El 98% de los empresarios peruanos es una banda de sinverguenzas. No respetan leyes laborales, abusan de sus trabajadores, pagan con atraso, birlan fondos sociales, maltratan a los empleados. Claman por paz laboral, lo que en su lenguaje sólo significa que no debe haber ninguna -¡ni la más mínima!- petición por parte de los más sufridos que están engrilletados al dilema: ¡si protestas, te vas a la calle!
Sus organizaciones institucionales han hecho de su existencia una complicidad con dictaduras, engañifas bajo la mesa, empréstitos y facilidades tributarias con contratos-ley para no pagarle al Estado ni siquiera lo que correspondía por sus pingues ganancias. Pero he allí que ahora claman por paz para que las inversiones sean “atractivas”. Así lo acaba de decir Jaime Cáceres Sayán condenando, de una forma u otra, las válidas expresiones del flamante ministro de Trabajo Juan Sheput quien dijo algo muy simple: las huelgas son expresiones de los trabajadores.
Es tanta la insolencia de los empresarios que pandillas se disputan el control de sus organizaciones y ¿van a trabajar por mejoras laborales en los centros de trabajo o están buscando cómo ganar más dinero sin invertir un centavo mientras que el Estado o algún otro idiota pone el dinero por ellos? Los mineros se han hecho ricos, pero es una actividad que genera poca mano de obra, pero han contaminado todo el país y están metidos en cuanta sinverguencería existe y tergiversa los estudios de medio ambiente que son una maravilla siempre a favor de las explotaciones mineras. Pero, los pueblos siguen envenenándose.
Un caso interesante: en los bancos ya casi no hay secretarias; los sectoristas hasta barren sus entornos, trabajan no 8, sino 10, 12 y hasta 14 horas diarias, porque a eso llaman eficiencia los empleadores ibéricos y de otras nacionalidades que han encontrado un país con ánimo deprimido y gentes cansadas, el lugar ideal para todas sus tropelías. Los sindicatos han perdido fuerza, en parte por culpa de ellos mismos, y en parte porque las organizaciones corporativas son mucho más modernas y tramposas.

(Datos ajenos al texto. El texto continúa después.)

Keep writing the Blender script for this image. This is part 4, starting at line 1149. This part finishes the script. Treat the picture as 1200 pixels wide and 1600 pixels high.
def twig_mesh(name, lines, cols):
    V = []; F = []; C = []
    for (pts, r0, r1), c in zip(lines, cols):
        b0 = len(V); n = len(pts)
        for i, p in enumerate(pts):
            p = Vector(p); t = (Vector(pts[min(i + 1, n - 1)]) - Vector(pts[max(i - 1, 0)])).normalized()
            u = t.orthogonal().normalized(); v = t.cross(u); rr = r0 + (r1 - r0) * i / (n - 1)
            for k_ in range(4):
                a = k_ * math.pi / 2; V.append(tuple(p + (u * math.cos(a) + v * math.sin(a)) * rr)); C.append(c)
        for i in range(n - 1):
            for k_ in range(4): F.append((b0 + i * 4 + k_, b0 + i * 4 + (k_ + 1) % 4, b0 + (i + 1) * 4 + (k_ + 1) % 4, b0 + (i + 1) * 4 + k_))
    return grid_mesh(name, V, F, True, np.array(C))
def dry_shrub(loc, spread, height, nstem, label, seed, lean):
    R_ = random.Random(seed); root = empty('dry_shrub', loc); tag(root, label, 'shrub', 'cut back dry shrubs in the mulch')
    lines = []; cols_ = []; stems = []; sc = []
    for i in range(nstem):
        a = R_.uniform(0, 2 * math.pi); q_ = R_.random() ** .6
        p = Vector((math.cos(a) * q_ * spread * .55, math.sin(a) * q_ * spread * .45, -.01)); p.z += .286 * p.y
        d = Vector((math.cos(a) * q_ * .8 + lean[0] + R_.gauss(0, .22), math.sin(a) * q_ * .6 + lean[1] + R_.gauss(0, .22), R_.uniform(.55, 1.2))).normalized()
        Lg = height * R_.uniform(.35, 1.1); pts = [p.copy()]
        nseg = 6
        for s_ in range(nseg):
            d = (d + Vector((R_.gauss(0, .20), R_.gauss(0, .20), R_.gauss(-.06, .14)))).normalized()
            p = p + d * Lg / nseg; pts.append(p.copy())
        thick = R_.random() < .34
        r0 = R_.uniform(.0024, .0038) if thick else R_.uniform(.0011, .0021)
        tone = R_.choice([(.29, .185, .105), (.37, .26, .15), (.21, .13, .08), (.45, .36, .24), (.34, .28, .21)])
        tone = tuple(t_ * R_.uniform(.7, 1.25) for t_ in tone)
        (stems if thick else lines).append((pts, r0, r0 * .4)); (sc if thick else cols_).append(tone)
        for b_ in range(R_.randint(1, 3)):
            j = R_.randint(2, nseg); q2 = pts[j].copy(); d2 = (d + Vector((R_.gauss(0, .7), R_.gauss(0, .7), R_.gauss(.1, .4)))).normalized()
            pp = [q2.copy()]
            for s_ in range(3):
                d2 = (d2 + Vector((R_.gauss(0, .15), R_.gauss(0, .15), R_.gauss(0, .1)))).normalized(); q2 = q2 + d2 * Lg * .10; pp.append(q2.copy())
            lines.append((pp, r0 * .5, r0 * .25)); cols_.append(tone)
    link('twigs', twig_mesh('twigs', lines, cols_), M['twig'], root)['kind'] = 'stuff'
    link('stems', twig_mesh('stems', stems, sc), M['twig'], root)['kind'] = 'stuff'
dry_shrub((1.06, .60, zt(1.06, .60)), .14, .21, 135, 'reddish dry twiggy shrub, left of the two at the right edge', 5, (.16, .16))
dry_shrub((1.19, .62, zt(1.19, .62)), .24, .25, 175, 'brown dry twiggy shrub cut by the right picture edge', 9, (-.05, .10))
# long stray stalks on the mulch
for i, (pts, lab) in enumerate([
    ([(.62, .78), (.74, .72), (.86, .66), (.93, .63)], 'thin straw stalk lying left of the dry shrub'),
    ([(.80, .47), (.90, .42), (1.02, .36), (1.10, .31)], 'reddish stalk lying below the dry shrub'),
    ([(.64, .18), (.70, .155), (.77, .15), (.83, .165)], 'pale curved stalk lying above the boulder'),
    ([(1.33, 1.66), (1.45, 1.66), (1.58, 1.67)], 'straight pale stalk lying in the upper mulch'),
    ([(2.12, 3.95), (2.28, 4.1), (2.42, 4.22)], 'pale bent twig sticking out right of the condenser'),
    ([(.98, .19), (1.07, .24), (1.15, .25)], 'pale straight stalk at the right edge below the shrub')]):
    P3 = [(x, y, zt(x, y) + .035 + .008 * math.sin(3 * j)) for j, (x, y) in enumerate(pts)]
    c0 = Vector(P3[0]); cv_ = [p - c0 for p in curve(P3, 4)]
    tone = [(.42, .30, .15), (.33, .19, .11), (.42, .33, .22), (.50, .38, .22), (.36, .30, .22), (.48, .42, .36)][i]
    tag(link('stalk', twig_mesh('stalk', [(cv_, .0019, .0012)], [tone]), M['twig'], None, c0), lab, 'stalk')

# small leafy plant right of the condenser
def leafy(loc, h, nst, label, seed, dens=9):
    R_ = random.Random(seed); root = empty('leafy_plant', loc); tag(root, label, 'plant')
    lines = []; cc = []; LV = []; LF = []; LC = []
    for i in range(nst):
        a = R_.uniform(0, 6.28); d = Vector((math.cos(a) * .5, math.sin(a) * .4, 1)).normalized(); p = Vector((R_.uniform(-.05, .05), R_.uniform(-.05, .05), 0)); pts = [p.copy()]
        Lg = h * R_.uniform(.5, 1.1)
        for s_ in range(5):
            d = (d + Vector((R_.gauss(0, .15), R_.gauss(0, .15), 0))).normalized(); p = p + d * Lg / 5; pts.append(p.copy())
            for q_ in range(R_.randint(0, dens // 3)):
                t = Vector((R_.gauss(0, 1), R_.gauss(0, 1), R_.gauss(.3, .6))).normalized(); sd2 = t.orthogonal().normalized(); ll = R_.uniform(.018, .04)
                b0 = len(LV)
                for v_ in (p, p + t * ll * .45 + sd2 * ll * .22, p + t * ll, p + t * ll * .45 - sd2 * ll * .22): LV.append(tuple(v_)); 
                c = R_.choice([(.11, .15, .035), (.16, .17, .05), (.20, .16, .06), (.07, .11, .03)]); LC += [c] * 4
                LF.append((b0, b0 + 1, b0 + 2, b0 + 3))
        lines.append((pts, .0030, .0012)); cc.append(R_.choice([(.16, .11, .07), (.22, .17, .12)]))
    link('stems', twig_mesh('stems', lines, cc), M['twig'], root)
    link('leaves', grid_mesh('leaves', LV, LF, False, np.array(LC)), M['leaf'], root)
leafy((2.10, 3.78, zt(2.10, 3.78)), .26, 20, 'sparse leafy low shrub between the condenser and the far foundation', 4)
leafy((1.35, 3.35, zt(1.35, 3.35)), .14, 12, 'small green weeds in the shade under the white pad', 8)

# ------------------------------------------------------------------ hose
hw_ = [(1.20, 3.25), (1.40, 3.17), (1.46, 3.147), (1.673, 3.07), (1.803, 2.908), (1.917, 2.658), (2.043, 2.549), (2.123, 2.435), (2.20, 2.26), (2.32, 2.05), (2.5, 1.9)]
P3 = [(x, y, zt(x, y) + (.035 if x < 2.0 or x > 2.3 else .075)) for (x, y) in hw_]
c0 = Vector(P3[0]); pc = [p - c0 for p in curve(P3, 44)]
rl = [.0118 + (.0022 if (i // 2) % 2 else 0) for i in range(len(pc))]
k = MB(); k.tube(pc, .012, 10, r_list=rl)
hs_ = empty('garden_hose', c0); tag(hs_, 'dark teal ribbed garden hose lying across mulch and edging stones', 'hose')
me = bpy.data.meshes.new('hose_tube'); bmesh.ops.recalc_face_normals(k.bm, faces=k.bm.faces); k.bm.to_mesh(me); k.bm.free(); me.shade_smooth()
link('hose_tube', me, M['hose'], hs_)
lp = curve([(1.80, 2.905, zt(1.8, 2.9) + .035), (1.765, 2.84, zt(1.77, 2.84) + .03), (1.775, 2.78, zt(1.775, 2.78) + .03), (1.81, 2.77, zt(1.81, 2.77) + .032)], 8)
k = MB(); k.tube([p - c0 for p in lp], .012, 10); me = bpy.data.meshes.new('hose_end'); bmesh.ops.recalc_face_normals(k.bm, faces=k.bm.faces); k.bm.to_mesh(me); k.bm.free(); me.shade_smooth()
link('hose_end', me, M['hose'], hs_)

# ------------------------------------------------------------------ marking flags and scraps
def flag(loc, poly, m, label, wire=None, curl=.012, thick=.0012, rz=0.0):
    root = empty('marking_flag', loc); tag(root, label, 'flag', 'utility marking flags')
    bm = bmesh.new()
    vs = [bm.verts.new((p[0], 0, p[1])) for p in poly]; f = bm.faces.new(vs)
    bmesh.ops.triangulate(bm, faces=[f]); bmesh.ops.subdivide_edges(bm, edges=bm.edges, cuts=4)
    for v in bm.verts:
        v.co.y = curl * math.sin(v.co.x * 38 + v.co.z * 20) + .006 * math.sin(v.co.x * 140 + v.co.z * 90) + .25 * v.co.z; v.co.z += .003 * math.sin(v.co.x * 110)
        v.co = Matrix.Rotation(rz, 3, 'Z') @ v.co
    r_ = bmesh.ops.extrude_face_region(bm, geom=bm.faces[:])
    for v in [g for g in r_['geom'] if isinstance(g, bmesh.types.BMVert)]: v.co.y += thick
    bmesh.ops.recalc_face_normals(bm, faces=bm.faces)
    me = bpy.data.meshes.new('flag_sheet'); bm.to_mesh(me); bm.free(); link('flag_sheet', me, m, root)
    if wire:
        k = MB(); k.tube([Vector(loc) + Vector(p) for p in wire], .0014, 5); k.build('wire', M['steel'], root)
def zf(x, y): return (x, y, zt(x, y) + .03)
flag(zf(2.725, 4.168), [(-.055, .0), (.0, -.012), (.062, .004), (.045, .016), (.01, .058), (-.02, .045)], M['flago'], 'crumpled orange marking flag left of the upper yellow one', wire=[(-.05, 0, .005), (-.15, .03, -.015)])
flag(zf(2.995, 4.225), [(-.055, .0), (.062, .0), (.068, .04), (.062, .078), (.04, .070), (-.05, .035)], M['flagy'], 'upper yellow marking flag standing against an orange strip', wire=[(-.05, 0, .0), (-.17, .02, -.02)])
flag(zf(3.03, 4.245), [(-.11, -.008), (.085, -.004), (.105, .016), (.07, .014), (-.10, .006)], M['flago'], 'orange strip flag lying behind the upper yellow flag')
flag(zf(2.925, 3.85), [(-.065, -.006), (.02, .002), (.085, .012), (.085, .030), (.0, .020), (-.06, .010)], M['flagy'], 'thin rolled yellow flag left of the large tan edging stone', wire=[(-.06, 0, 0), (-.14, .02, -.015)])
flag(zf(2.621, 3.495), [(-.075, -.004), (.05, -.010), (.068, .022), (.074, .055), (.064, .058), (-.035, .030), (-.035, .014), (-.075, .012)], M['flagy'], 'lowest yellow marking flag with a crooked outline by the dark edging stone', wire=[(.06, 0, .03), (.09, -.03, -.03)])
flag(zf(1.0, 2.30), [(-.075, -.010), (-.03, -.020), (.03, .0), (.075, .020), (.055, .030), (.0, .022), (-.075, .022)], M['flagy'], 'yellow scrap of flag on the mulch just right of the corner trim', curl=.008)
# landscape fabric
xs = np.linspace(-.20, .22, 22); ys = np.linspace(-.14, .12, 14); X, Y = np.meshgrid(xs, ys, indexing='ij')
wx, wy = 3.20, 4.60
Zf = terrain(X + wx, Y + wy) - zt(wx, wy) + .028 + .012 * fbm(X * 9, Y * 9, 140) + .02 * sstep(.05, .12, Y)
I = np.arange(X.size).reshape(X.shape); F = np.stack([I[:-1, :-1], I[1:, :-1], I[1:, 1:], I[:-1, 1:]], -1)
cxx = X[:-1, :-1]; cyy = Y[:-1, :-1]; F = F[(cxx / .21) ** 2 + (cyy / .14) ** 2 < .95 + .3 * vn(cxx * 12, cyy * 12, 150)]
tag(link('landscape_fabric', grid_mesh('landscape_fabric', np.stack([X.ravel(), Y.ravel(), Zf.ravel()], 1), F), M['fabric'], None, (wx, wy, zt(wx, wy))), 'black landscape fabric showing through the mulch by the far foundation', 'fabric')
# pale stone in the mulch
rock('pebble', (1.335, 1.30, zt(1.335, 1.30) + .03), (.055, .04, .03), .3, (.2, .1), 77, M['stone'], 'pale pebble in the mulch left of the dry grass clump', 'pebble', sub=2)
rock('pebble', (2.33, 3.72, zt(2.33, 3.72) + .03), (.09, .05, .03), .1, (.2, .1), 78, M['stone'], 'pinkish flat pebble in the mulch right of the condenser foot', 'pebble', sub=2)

En Perú se vive el miedo a la falta de trabajo. Son millones los que subsisten sin saber si llegan al fin de semana con algo de dinero en el bolsillo y si van a comer al mediodía. Una minoría de minorías está bajo contrato, a veces por dos o tres meses, el resto está simplemente rumiando por las calles y con sus mercaderías viendo cómo obtienen algo para no tener que robar o asesinar.
Entonces, el sinverguenza -calificación connatural del empresario peruano- zahiere, humilla, aprovecha de su coyuntural situación de privilegio para espetar al trabajador parte de sus mediocridades e incompetencias. La gente no trabaja sino subsiste porque tiene hijos y obligaciones. Entonces acepta maltratos, degradaciones, bajas de sueldo, porque la otra alternativa aterradora es la calle.
El empresario no es amigo, es un sinverguenza que vive del agio y de la usura. No comparte los éxitos, los atesora como si se los fuera a llevar al otro mundo. No es solidario, es egoísta, es, en suma, un idiota que no entiende que si otras fueran las condiciones, hace rato que estaría colgado de cualquier poste de Lima. ¡Y la verdad que han hecho méritos para ganarse semejante condena! ¿Empresarios? ¡pamplinas, explotadores vulgares!
¡Atentos a la historia; las tribunas aplauden lo que suena bien!
¡Ataquemos al poder; el gobierno lo tiene cualquiera!
¡Hay que romper el pacto infame y tácito de hablar a media voz!